TARAFLARIN İDDİA VE SAVUNMALARININ ÖZETİ
Davacı vekili dava dilekçesinde özetle; davalının hizmet satın almış olduğu …Hizmetleri Tic. A.Ş’nin KHK ile kapatıldığını ve malvarlığının hazineye devrolduğunu, ilgili şirket nezdinde yapılan sayım ve döküm esnasında söz konusu şirkete ödenmeyen çek borcu olduğunun tespit edildiğini, kapatılan şirkete ait olan söz konusu alacağın tahsili için davalıya yapılan ihbara rağmen bugüne kadar herhangi bir ödeme yapılmadığını, bu nedenle davalı adına kayıtlı taşınmazlar üzerinde ihtiyatı tedbir konulmasına karar verilmesini talep ve dava etmiştir.

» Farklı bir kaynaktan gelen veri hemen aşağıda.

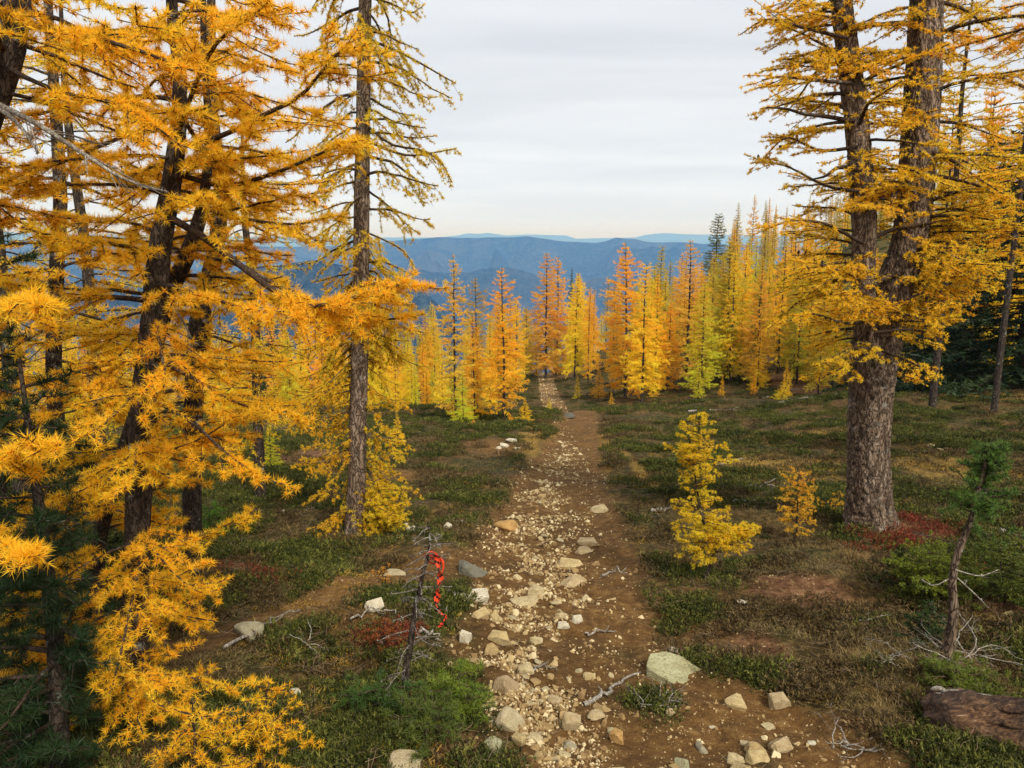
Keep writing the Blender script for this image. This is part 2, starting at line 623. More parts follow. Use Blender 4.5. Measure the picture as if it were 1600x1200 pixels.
def simple_mat(name, c, rough=0.6, spec=0.3):
    m, n, l, b = newmat(name)
    nz = noise(n, l, 40, 3, 0.6, texco(n, l, 'Object'))
    f = ramp(n, l, nz, [(0.3, tuple(0.8 * q for q in c)), (0.7, tuple(min(1, 1.15 * q) for q in c))])
    l.new(f, b.inputs['Base Color'])
    b.inputs['Roughness'].default_value = rough; b.inputs['Specular IOR Level'].default_value = spec
    return m


def tint_mat(name, stops, transl=0.15, rough=0.7):
    m, n, l, b = newmat(name)
    c = ramp(n, l, attr(n, 'tint'), stops)
    l.new(c, b.inputs['Base Color']); b.inputs['Roughness'].default_value = rough
    b.inputs['Specular IOR Level'].default_value = 0.2
    tr = n.new('ShaderNodeBsdfTranslucent'); l.new(c, tr.inputs['Color'])
    mx = n.new('ShaderNodeMixShader'); mx.inputs[0].default_value = transl
    l.new(b.outputs[0], mx.inputs[1]); l.new(tr.outputs[0], mx.inputs[2])
    l.new(mx.outputs[0], n['Material Output'].inputs['Surface'])
    return m


def mountain_mat():
    m, n, l, b = newmat('forested_mountain')
    v = texco(n, l, 'Object')
    n1 = noise(n, l, 0.0022, 6, 0.6, v); n2 = noise(n, l, 0.03, 5, 0.75, v)
    c = ramp(n, l, n2, [(0.36, (0.002, 0.008, 0.008)), (0.52, (0.018, 0.034, 0.026)), (0.72, (0.09, 0.11, 0.07))])
    p = ramp(n, l, n1, [(0.50, (0, 0, 0)), (0.66, (0.6, 0.6, 0.6))])
    c = mixc(n, l, p, c, (0.10, 0.10, 0.08))
    l.new(c, b.inputs['Base Color']); b.inputs['Roughness'].default_value = 1.0
    b.inputs['Specular IOR Level'].default_value = 0.0
    bump(n, l, b, n2, 1.0, 25)
    return m


M_mount = mountain_mat()

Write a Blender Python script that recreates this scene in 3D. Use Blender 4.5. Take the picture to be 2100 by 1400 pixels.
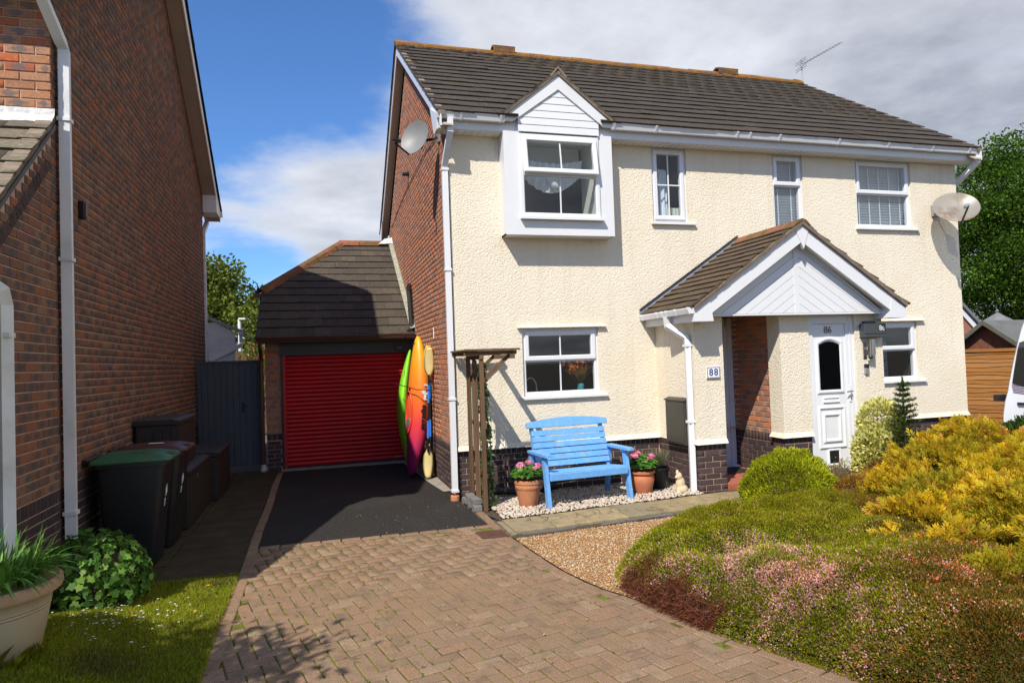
import bpy, bmesh, math, random
import numpy as np
from mathutils import Vector, Matrix

rng = np.random.default_rng(7)
random.seed(7)
scene = bpy.context.scene
for _o in list(bpy.data.objects):
    bpy.data.objects.remove(_o)
COL = scene.collection

# ------------------------------------------------------------------ camera
FPX = 1383.6
YAW, PITCH, ROLL = 0.2815, 0.0289, -0.0349
CAM = np.array([-1.7614, -8.8546, 1.8066])
_f = np.array([math.sin(YAW)*math.cos(PITCH), math.cos(YAW)*math.cos(PITCH), math.sin(PITCH)])
_r = np.array([math.cos(YAW), -math.sin(YAW), 0.0])
_u = np.cross(_r, _f)
CR = math.cos(ROLL)*_r + math.sin(ROLL)*_u
CU = -math.sin(ROLL)*_r + math.cos(ROLL)*_u
CF = _f
cam_d = bpy.data.cameras.new('camera')
cam_d.sensor_fit = 'HORIZONTAL'
cam_d.sensor_width = 36.0
cam_d.lens = FPX*36.0/2100.0
cam_d.clip_end = 2000
cam = bpy.data.objects.new('camera', cam_d)
COL.objects.link(cam)
cam.matrix_world = Matrix(((CR[0], CU[0], -CF[0], CAM[0]), (CR[1], CU[1], -CF[1], CAM[1]), (CR[2], CU[2], -CF[2], CAM[2]), (0, 0, 0, 1)))
scene.camera = cam

def proj(P):
    d = np.asarray(P, float) - CAM
    z = d @ CF
    return 1050 + FPX*(d @ CR)/z, 700 - FPX*(d @ CU)/z, z

# ------------------------------------------------------------------ node helpers
def N(nt, t, ins=None, **props):
    n = nt.nodes.new(t)
    for k, v in props.items():
        setattr(n, k, v)
    for k, v in (ins or {}).items():
        s = n.inputs[k]
        if isinstance(v, bpy.types.NodeSocket):
            nt.links.new(v, s)
        else:
            if isinstance(v, (tuple, list)) and len(v) == 3 and s.type == 'RGBA':
                v = (*v, 1)
            s.default_value = v
    return n

def c4(c):
    return (c[0], c[1], c[2], 1.0)

def mth(nt, op, a, b=0.0, clamp=False):
    return N(nt, 'ShaderNodeMath', {0: a, 1: b}, operation=op, use_clamp=clamp).outputs[0]

def mix(nt, fac, a, b, blend='MIX'):
    n = nt.nodes.new('ShaderNodeMix')
    n.data_type = 'RGBA'
    n.blend_type = blend
    for s, v in ((n.inputs[0], fac), (n.inputs[6], a), (n.inputs[7], b)):
        if isinstance(v, bpy.types.NodeSocket):
            nt.links.new(v, s)
        else:
            s.default_value = c4(v) if isinstance(v, (tuple, list)) else v
    return n.outputs[2]

def noise(nt, vec, scale, detail=3.0, rough=0.55, out='Fac'):
    return N(nt, 'ShaderNodeTexNoise', {'Vector': vec, 'Scale': scale, 'Detail': detail, 'Roughness': rough}).outputs[out]

def ramp(nt, fac, stops, interp='LINEAR'):
    n = nt.nodes.new('ShaderNodeValToRGB')
    n.color_ramp.interpolation = interp
    el = n.color_ramp.elements
    while len(el) < len(stops):
        el.new(0.5)
    for e, (p, c) in zip(el, stops):
        e.position = p
        e.color = c4(c) if isinstance(c, (tuple, list)) else (c, c, c, 1)
    nt.links.new(fac, n.inputs[0])
    return n.outputs[0]

def pos(nt):
    return N(nt, 'ShaderNodeNewGeometry').outputs['Position']

def rndv(nt):
    a = N(nt, 'ShaderNodeAttribute', attribute_name='rnd').outputs['Fac']
    o = N(nt, 'ShaderNodeObjectInfo').outputs['Random']
    return mth(nt, 'FRACT', mth(nt, 'ADD', a, o))

MATS = {}
def newmat(name):
    m = bpy.data.materials.new(name)
    m.use_nodes = True
    nt = m.node_tree
    nt.nodes.clear()
    MATS[name] = m
    return m, nt

def finish(nt, col, rough=0.6, height=None, bstr=0.5, bdist=0.01, spec=0.5, metal=0.0, extra=None):
    ins = {'Base Color': col, 'Roughness': rough, 'Specular IOR Level': spec, 'Metallic': metal}
    ins.update(extra or {})
    b = N(nt, 'ShaderNodeBsdfPrincipled', ins)
    if height is not None:
        bn = N(nt, 'ShaderNodeBump', {'Height': height, 'Strength': bstr, 'Distance': bdist})
        nt.links.new(bn.outputs[0], b.inputs['Normal'])
    o = N(nt, 'ShaderNodeOutputMaterial', {'Surface': b.outputs[0]})
    return b

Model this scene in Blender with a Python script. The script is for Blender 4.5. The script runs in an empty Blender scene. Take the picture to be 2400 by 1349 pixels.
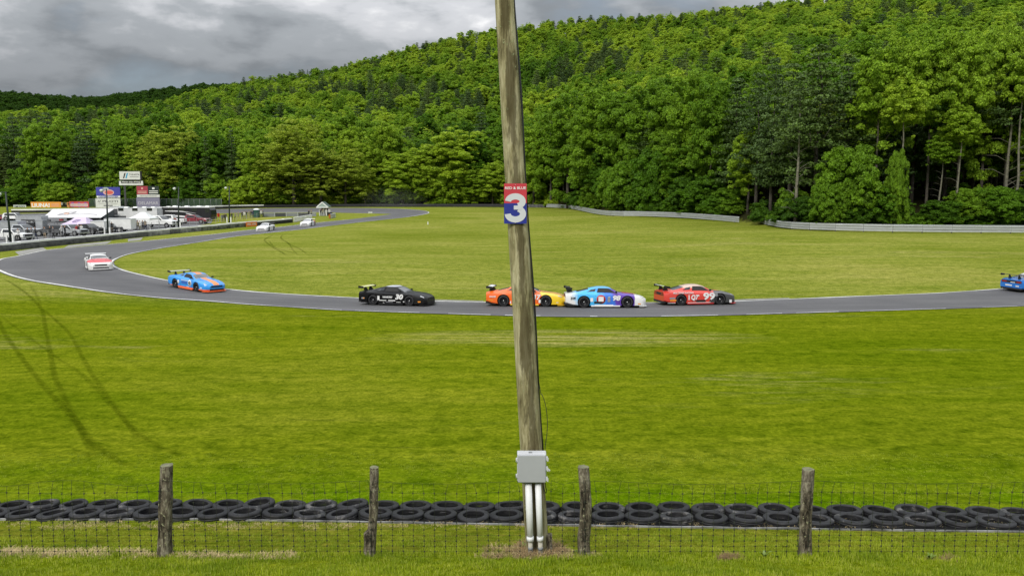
import bpy, bmesh, math, random
import numpy as np
from mathutils import Vector, Matrix, noise as mnoise
random.seed(7); np.random.seed(7)
SC = bpy.context.scene
COL = SC.collection
R = math.radians

# ------------------------------------------------------------------ camera
CAM_Z = 6.4
PITCH = 6.8
F = 1884.0                                   # focal length in photo pixels (2400 wide)
cam_data = bpy.data.cameras.new("camera")
cam = bpy.data.objects.new("camera", cam_data); COL.objects.link(cam)
cam_data.sensor_width = 36.0
cam_data.lens = 36.0 * F / 2400.0
cam_data.clip_start = 0.1; cam_data.clip_end = 9000
cam.location = (0, 0, CAM_Z)
cam.rotation_euler = (R(90 - PITCH), 0, 0)
SC.camera = cam

# ------------------------------------------------------------------ world: broken overcast
SUN_EL, SUN_AZ = 40.0, 205.0                 # azimuth measured clockwise from +Y (view direction)
world = bpy.data.worlds.new("World"); SC.world = world; world.use_nodes = True
wn = world.node_tree.nodes; wl = world.node_tree.links; wn.clear()
def WN(t, **kw):
    n = wn.new(t)
    for k, v in kw.items(): setattr(n, k, v)
    return n
w_out = WN("ShaderNodeOutputWorld")
sky = WN("ShaderNodeTexSky", sky_type='NISHITA'); sky.sun_disc = False
sky.sun_elevation = R(SUN_EL); sky.sun_rotation = R(SUN_AZ)
bg_sky = WN("ShaderNodeBackground"); bg_sky.inputs[1].default_value = 0.09
wl.new(sky.outputs[0], bg_sky.inputs[0])
tc = WN("ShaderNodeTexCoord")
sep = WN("ShaderNodeSeparateXYZ"); wl.new(tc.outputs["Generated"], sep.inputs[0])
def wmath(op, a, b=None, clamp=False):
    n = WN("ShaderNodeMath", operation=op); n.use_clamp = clamp
    for i, v in enumerate((a, b)):
        if v is None: continue
        if isinstance(v, (int, float)): n.inputs[i].default_value = v
        else: wl.new(v, n.inputs[i])
    return n.outputs[0]
zc = wmath('MAXIMUM', sep.outputs[2], 0.0)
cmb = WN("ShaderNodeCombineXYZ")
wl.new(wmath('MULTIPLY', sep.outputs[0], 3.2), cmb.inputs[0])
wl.new(wmath('MULTIPLY', sep.outputs[1], 3.2), cmb.inputs[1])
wl.new(wmath('MULTIPLY', zc, 8.0), cmb.inputs[2])
n1 = WN("ShaderNodeTexNoise"); n1.inputs["Scale"].default_value = 0.92; n1.inputs["Detail"].default_value = 9
n1.inputs["Roughness"].default_value = 0.52; n1.inputs["Distortion"].default_value = 0.35
mp = WN("ShaderNodeMapping"); mp.inputs["Location"].default_value = (-11.123, 1.467, -8.933)
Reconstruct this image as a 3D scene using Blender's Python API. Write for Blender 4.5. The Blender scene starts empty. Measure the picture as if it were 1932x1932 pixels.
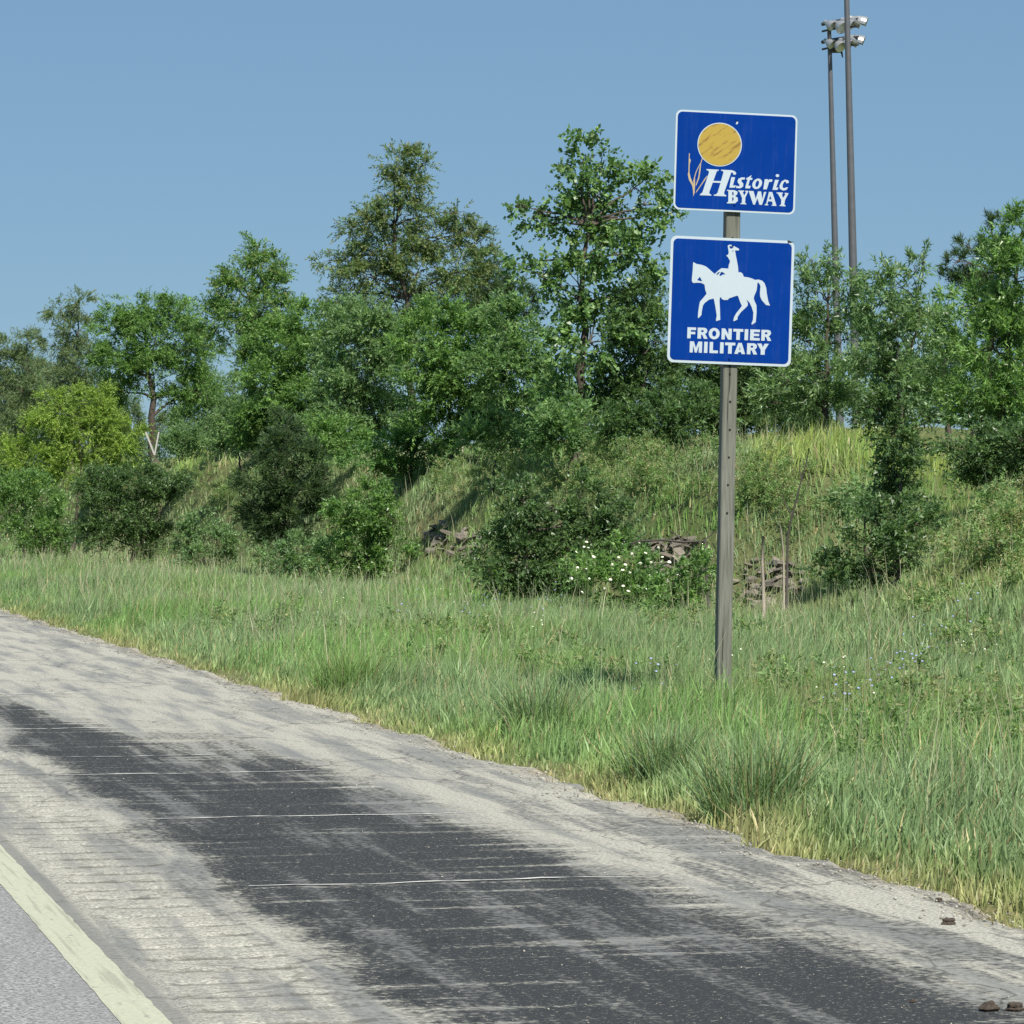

İLK DERECE MAHKEMESİ KARARININ ÖZETİ
İlk Derece Mahkemesi 12/10/2018 tarihli ara kararında “… Davanın niteliğinin sebepsiz zenginleşme nedeniyle doğan alacağın tahsili talebi olduğu, üzerine ihtiyati tedbir konulması talep edilen ve var olup olmadığı belirli olmayan davalı üzerine kayıtlı olan menkul ve gayrimenkullerin uyuşmazlık konusu olmadığı anlaşılmıştır.Yasa maddesi dikkate alındığında ihtiyati tedbirin ancak uyuşmazlık konusu hakkında verilebileceği ve davalının üzerine var ise dahi kayıtlı malvarlığının uyuşmazlık konusu olmadığı anlaşılmakla talebinin reddine karar vermek gerektiği…” gerekçesiyle koşulları oluşmayan ihtiyati tedbir talebenin reddine karar verilmiştir.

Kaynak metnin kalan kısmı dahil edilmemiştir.